Outlot A, Foxtail Hollow, Anoka County, Minnesota.
The Property is subject to a first lien mortgage securing repayment of a construction loan of up to $21,000,000, under which $3,069,906.02 has been drawn upon and is outstanding as of April 1, 2024 (the “Construction Loan”). The Construction Loan agreement was entered into by and between OpCo and Minnwest Bank (“Lender”) on or about January 24, 2024, and provides for interest-only monthly payments beginning on March 1st, 2024 on the then outstanding principal of all advances until February 1, 2027 (the “Maturity Date”), at which time the entire outstanding principal and accrued but unpaid interest shall be due and payable. No payments of principal are due until the Maturity Date. The Maturity Date of the construction loan may be extended for two consecutive one-year periods, during which time only interest payments shall continue to be due. The Construction Loan currently bears interest at the SOFR one month forward looking term rate plus 250 basis points per annum, calculated on a 360-day year. For a more complete description of OpCo’s existing indebtedness, see “Description of the Property—Existing Indebtedness” beginning on page 19.
Sale of Townhomes
This Project is a “build, lease, sell” project. As units in the Project are completed they will be made available for lease, and the leasing process will be managed by the Manager and Scott Management, Inc. (“Scott Management”) pursuant to a Lease Up and Management Agreement dated effective as of September 28th, 2023. We expect the first units to be completed in April of 2024, the last Class B Units to be completed in December of 2024, and the Project to be stabilized by mid-2025. Once the Project is stabilized the intent will be to list the entire Project for sale to a real estate operator who will continue to lease the units, with plans to sell between late 2025 and mid-2026. The Manager and Scott Management will manage the leasing and sale processes. These timelines are estimates only and are subject to acceleration or delay based on the success of the Project.

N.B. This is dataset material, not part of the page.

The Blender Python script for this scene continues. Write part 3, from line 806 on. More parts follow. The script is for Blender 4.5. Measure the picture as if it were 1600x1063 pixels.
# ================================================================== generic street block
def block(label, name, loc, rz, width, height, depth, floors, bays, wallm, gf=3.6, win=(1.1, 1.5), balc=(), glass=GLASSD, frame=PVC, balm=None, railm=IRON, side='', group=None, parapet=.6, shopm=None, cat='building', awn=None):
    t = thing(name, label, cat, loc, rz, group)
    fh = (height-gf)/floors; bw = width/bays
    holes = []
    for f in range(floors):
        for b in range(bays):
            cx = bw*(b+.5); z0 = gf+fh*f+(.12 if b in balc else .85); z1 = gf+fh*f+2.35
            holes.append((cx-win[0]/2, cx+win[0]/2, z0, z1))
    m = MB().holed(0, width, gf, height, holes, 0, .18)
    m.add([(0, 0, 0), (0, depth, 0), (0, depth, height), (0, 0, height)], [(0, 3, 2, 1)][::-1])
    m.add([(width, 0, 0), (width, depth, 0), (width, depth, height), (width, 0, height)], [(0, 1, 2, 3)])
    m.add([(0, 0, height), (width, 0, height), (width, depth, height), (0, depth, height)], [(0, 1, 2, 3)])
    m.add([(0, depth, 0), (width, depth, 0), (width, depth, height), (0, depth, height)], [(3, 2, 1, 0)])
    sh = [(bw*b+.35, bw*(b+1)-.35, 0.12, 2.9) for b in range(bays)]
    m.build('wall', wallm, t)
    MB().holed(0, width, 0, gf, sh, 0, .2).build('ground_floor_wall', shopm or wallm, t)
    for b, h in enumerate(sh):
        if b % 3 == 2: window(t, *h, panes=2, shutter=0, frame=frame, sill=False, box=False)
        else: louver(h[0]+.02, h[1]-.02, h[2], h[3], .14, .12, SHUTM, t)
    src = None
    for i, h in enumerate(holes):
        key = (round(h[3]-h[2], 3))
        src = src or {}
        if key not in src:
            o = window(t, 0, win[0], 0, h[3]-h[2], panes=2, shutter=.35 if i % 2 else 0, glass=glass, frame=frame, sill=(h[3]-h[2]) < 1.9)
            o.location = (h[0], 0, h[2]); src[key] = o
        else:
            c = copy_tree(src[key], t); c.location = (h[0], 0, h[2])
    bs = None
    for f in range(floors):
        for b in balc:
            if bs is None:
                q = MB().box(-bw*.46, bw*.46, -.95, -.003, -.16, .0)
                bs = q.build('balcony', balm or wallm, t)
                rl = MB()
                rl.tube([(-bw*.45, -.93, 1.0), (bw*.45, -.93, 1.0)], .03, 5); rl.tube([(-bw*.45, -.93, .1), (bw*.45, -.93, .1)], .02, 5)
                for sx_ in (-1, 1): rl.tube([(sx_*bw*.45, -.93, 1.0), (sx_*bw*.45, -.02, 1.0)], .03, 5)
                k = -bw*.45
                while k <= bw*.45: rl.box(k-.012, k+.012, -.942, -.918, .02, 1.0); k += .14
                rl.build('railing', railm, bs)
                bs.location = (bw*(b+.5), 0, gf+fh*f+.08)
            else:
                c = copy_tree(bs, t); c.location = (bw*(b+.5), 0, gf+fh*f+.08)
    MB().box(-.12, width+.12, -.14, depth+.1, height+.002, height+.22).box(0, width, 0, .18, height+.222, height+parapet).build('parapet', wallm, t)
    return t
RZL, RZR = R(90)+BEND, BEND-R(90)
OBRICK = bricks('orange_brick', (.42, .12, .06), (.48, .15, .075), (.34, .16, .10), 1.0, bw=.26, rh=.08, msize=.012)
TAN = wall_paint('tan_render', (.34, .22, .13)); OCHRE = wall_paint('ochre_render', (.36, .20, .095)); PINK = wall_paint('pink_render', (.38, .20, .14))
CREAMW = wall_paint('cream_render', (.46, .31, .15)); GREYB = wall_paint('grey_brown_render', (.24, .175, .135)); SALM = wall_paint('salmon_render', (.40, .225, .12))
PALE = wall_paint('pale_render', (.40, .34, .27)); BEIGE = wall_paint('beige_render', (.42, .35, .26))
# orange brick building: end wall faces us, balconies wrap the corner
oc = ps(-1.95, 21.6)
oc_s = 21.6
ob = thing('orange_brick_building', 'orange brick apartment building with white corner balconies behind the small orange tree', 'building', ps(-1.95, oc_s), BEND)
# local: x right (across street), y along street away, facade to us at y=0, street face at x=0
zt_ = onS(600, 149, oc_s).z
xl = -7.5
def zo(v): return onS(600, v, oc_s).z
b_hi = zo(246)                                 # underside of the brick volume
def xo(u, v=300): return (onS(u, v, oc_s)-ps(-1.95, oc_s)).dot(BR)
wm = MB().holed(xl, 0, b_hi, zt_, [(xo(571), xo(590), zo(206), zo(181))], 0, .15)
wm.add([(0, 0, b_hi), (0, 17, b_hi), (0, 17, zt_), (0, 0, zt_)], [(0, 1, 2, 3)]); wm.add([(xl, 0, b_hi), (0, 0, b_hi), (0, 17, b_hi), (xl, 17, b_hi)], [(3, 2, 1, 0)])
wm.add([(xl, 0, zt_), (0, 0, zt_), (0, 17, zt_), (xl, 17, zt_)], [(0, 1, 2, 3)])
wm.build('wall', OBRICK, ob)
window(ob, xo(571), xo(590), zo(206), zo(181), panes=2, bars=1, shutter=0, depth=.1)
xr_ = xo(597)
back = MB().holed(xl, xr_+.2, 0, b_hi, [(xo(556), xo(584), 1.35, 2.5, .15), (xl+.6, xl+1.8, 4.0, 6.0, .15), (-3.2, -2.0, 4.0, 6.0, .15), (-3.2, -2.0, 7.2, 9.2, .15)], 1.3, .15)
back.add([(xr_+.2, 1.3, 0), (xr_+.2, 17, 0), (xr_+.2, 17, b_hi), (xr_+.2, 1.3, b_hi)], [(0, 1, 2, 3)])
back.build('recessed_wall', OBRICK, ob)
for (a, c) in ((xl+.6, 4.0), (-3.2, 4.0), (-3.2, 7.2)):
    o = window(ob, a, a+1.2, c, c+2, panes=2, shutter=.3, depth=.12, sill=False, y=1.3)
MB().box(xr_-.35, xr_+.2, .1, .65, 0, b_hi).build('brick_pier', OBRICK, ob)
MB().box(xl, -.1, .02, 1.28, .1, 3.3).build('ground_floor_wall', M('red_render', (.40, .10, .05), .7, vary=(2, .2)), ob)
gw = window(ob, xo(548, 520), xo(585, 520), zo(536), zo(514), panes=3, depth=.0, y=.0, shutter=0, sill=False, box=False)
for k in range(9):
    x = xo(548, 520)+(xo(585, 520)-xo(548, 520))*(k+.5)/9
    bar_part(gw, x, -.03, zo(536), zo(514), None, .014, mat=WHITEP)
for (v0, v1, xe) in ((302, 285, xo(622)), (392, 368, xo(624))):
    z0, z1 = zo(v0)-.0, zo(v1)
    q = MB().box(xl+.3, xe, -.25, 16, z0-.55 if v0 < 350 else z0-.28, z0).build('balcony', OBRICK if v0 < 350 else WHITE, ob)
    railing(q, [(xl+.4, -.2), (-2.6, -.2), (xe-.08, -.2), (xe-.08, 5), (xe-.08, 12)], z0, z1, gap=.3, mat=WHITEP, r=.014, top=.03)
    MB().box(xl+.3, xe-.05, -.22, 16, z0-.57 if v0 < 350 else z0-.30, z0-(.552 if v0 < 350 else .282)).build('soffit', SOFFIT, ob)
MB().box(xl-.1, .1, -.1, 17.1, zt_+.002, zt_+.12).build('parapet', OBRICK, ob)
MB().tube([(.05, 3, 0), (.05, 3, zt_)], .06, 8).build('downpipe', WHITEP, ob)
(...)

Acquisition of the Interest
The Company previously obtained a loan from R&S Corporate Holdings, Inc., a Minnesota corporation (“R&S”), in the original principal amount of $3,750,000, pursuant to a duly executed promissory note (the “R&S Note”). R&S also owns 8.89% of the issued and outstanding membership interest in and to the OpCo Manager. The Company contributed the proceeds of the R&S Note to OpCo as a capital contribution in exchange for the Interest, constituting 25.9246% of the issued and outstanding membership interest in and to OpCo. The Interest entitles the Company to receive a 25.9246% share of the profits and losses of OpCo. The Company will use the proceeds of this offering to repay the R&S Note and pay certain costs and expenses incurred in this offering. If we sell Class B Units equal to the total maximum offering amount set forth on the cover of this offering circular, the Company will have sufficient funds to repay the R&S Note in its entirety, including all outstanding principal and accrued but unpaid interest. If the proceeds raised pursuant to this offering are insufficient to fully and finally satisfy the R&S Note, R&S Corporate Holdings, Inc. will have the option to convert the unpaid portion into Class B Units of the Company at the same purchase price of the Class B Units sold pursuant to this offering. If R&S Corporate Holdings, Inc. does not elect to convert the unpaid obligations under the R&S Note, the Company will rely on the distributions from OpCo to repay the R&S Note pursuant to its terms.